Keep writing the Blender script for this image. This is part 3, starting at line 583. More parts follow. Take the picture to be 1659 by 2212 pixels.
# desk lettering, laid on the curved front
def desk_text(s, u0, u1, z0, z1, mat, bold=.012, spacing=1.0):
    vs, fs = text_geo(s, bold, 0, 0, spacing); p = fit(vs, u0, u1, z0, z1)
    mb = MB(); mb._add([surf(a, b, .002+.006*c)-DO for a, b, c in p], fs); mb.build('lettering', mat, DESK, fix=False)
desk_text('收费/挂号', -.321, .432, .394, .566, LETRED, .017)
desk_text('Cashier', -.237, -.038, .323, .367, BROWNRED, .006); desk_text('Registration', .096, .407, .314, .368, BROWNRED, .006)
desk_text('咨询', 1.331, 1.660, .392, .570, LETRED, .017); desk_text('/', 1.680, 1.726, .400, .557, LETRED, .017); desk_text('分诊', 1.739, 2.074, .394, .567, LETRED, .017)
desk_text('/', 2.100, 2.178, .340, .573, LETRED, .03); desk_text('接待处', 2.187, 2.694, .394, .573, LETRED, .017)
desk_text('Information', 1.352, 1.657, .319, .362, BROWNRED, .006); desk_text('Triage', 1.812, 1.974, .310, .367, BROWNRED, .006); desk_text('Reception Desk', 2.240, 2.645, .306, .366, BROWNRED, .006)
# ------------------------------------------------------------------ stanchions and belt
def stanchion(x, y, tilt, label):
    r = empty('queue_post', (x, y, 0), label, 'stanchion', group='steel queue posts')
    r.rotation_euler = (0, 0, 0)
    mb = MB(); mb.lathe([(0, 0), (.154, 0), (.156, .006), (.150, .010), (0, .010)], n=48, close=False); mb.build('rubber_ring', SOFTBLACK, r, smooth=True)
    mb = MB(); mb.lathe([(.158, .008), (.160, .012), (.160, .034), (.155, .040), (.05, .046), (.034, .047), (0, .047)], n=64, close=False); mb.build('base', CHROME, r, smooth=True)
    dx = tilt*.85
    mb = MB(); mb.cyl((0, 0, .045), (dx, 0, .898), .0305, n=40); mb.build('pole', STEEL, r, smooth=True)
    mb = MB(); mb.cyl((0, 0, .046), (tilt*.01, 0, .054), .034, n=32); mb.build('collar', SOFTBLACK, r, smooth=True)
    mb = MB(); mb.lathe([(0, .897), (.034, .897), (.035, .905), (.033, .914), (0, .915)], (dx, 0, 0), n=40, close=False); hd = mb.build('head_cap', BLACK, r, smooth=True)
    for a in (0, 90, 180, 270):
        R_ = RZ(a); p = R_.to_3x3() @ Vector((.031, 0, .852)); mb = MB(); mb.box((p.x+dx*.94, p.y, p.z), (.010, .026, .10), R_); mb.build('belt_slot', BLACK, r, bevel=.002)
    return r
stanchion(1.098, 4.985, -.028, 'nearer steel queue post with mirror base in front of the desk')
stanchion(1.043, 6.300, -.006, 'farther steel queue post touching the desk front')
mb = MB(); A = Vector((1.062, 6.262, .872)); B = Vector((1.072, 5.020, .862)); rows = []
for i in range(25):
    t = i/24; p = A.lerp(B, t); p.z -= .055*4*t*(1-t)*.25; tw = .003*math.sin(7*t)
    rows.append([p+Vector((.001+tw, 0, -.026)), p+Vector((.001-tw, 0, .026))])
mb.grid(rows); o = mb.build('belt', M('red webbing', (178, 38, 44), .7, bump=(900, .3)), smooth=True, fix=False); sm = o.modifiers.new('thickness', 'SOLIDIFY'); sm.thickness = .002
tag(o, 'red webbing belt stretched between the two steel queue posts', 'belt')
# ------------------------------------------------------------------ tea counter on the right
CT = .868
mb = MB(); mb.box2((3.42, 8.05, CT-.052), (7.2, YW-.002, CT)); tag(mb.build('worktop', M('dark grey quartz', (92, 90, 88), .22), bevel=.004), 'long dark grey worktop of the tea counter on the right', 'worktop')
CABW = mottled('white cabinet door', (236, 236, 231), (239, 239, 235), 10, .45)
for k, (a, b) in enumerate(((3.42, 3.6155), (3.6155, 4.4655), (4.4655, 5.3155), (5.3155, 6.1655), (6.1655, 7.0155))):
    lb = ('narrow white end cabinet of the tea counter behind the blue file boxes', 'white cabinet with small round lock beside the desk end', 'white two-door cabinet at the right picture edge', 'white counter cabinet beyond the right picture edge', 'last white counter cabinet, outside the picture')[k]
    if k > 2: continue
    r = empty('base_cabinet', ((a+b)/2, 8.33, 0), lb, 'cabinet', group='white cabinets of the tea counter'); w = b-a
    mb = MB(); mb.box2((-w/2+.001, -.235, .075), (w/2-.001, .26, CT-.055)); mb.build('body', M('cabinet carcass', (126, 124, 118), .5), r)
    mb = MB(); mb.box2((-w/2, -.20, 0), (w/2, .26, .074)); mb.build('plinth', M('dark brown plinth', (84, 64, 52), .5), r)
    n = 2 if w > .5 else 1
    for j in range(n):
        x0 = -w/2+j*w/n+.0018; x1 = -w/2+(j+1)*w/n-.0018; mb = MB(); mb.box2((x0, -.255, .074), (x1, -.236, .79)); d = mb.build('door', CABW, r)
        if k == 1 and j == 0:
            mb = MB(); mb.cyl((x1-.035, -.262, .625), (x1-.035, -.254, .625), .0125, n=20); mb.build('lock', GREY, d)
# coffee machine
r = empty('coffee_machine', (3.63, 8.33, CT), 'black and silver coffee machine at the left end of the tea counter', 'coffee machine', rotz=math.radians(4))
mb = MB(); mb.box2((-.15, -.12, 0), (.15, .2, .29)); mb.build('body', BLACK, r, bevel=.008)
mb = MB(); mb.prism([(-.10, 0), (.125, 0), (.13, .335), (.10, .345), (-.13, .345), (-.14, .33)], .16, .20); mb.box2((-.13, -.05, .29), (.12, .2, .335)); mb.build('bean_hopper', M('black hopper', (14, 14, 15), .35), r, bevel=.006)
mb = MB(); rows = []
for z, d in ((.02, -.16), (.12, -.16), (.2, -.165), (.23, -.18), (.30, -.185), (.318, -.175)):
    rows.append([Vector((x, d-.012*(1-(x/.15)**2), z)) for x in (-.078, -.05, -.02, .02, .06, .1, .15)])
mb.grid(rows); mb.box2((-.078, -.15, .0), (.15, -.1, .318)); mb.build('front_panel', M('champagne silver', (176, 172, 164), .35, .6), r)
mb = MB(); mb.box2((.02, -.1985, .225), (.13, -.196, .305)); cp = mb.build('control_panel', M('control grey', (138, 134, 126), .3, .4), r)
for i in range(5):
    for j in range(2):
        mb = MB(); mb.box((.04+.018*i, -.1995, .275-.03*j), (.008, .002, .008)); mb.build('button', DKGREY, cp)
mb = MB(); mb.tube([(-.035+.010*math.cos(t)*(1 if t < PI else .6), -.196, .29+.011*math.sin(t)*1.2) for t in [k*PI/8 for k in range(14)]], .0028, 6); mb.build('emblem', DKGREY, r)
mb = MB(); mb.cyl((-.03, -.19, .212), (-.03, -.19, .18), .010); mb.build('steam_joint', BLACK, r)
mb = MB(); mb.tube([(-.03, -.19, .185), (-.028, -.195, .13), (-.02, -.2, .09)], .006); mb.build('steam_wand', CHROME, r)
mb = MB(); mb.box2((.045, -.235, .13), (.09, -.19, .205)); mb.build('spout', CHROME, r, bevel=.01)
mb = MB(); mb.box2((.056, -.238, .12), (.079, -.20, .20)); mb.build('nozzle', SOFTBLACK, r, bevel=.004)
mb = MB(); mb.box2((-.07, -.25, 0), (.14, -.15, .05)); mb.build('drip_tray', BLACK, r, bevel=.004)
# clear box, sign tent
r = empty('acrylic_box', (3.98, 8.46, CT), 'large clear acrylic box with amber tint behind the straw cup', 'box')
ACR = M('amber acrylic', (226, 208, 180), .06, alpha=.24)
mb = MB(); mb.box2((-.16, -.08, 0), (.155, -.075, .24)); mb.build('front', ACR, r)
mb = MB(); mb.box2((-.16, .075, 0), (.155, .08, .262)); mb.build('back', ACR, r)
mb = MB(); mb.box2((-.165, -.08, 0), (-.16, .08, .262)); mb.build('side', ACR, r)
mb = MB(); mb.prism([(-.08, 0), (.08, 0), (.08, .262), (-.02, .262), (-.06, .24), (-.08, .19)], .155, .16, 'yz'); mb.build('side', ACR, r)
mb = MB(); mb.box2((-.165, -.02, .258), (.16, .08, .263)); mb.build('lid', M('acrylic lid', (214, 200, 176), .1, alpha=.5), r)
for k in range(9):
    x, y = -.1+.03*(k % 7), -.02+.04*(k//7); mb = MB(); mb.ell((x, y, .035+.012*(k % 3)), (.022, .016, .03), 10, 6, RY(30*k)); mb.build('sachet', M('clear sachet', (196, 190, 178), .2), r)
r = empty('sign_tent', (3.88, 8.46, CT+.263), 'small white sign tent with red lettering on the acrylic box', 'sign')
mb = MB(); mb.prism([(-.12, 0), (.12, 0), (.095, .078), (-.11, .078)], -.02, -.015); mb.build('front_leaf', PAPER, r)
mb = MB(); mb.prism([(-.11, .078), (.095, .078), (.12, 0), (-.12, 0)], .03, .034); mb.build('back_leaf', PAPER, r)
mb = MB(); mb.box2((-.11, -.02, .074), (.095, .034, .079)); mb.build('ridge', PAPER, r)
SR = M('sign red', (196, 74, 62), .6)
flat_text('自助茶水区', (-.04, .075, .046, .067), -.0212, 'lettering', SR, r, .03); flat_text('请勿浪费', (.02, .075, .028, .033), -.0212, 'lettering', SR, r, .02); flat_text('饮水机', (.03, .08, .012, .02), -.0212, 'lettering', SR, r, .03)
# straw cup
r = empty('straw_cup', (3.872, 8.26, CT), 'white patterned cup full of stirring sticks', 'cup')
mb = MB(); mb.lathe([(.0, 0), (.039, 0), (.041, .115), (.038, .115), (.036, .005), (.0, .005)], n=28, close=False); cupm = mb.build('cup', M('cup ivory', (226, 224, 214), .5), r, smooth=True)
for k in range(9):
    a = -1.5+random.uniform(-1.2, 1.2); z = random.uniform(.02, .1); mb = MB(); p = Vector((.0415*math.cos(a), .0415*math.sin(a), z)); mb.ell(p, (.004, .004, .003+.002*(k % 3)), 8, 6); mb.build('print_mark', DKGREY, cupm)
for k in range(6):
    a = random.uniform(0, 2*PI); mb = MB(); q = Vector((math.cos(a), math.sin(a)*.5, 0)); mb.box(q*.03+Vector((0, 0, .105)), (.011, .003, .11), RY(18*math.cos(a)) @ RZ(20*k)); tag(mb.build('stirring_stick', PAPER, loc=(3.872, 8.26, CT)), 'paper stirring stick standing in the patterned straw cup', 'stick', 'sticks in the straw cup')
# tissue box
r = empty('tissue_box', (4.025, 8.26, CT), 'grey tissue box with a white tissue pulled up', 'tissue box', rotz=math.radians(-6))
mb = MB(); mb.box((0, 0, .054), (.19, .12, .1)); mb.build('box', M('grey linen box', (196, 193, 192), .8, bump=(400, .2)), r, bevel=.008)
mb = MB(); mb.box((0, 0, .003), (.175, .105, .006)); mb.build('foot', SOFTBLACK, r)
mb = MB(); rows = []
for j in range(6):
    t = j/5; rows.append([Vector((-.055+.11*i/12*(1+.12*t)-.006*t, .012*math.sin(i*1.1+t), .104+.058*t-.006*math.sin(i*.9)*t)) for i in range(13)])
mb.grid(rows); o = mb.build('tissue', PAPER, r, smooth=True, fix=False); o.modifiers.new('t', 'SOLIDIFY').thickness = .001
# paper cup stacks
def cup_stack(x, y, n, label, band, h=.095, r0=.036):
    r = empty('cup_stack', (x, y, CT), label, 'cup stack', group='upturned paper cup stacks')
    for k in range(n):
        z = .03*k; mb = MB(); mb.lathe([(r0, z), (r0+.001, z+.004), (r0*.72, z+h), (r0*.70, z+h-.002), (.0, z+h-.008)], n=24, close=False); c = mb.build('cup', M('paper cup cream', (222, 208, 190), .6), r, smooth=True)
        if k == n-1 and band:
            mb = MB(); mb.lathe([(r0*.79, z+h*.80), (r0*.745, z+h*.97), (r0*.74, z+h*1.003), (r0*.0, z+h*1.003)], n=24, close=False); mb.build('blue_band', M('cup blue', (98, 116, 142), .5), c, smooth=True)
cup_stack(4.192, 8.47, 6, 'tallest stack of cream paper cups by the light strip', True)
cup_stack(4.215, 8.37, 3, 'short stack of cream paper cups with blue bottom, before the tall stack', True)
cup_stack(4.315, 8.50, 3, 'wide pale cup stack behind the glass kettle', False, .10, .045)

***

**WORK REQUIRED**
Filter for "picture". Return all lines that hold it.

**FULL ANSWER**
Keep writing the Blender script for this image. This is part 3, starting at line 583. More parts follow. Take the picture to be 1659 by 2212 pixels.
    lb = ('narrow white end cabinet of the tea counter behind the blue file boxes', 'white cabinet with small round lock beside the desk end', 'white two-door cabinet at the right picture edge', 'white counter cabinet beyond the right picture edge', 'last white counter cabinet, outside the picture')[k]